How much margin does JWST have for station keeping in Halo orbit?

Question

How much margin in $\frac{m}{s}$ does JWST have for station keeping in Halo orbit?

JWST must always stay on the earth side of the L2 saddle since thrusters only point towards the sun. Also` solar radiation adds a significant force away from the sun. Also, the moon's changing orbital position relative to L2 is going to nudge JWST slightly differently at different points in the Halo orbit.

Thus determining the optimal station keeping thrust time and direction must be pretty complicated. The final MCC-2 burn on Jan24th was a mere 1.6 meters per second (5 minute burn, 3.6 miles per hour) nasa blog. Subsequent station keeping burns will be even shorter.

StackExchange: About the stability, L2 is unstable in the radial direction: if the probe is a little closer or a little further in the Sun-Earth axis it will be pushed yet further by gravitation. However L2 is stable in the perpendicular plane ...

If JWST thrusters were ever fired too long in station keeping so that JWST wound up on the far side of the saddle, then JWST would eventually drift out of the L2 orbit forever since JWST cannot correct by turning around and firing its thrusters away from the sun since the super cold mirrors and instrumentation would get fried by the direct sunlight. So I was curious how NASA figure out exactly how close the L2 saddle JWST is, and how much margin in $\frac{m}{s}$ the NASA engineers leave so that JWST always stays on the Earth side of the L2 Halo orbit, especially given the difficult to model radiation pressure and changing moon position.
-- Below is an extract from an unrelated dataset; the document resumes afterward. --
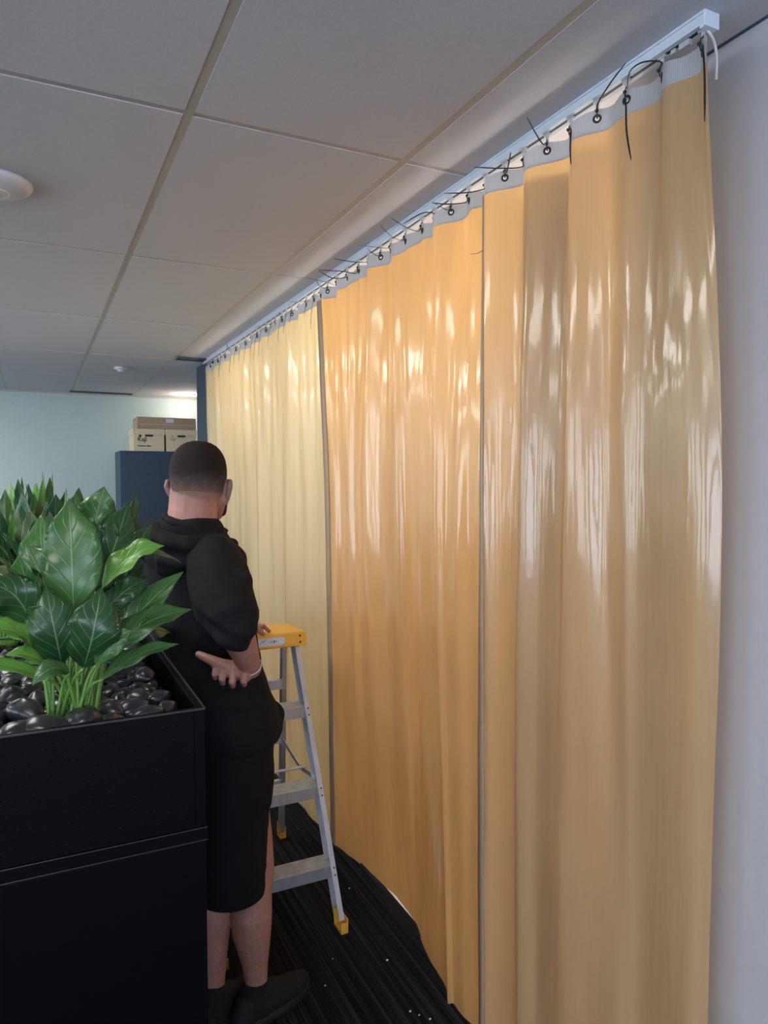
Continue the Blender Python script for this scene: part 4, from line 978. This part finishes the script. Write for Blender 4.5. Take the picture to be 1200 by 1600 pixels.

if this is a duplicate please post the link to where this question is answered in the comments, and can delete this question.

Answer 1

You are correct that if JWST "crosses the saddle" it would enter an unstable manifold and leave SEJ2 in an anti-sunward direction.

But if necessary, JWST could "turn around and face the sun" for the several minutes of an orbital maintenance burn without irreparable damage. The entire spacecraft would heat up to (very roughly) the average temperature of Earth and would likely take weeks to cool back down to operational temperature after correcting its orientation. Nothing would get "fried by direct sunlight".

Remember, the entire spacecraft was held at room temperature for years during fabrication and launch. It didn't start cooling down until after the sun shield was deployed. Some components must be very cold to function, but that doesn't mean they will be destroyed if unrefrigerated.

The only danger in this maneuver is if the image of an IR source (Sun, Moon, Earth) is accidentally focused by the primary mirror onto the secondary mirror. But since the angular diameter of the sun and moon are only a half a degree, this should be avoidable.

So, to answer your question, they have wiggle room since crossing the saddle would be an embarrassing loss of observation time, but not a mission killer.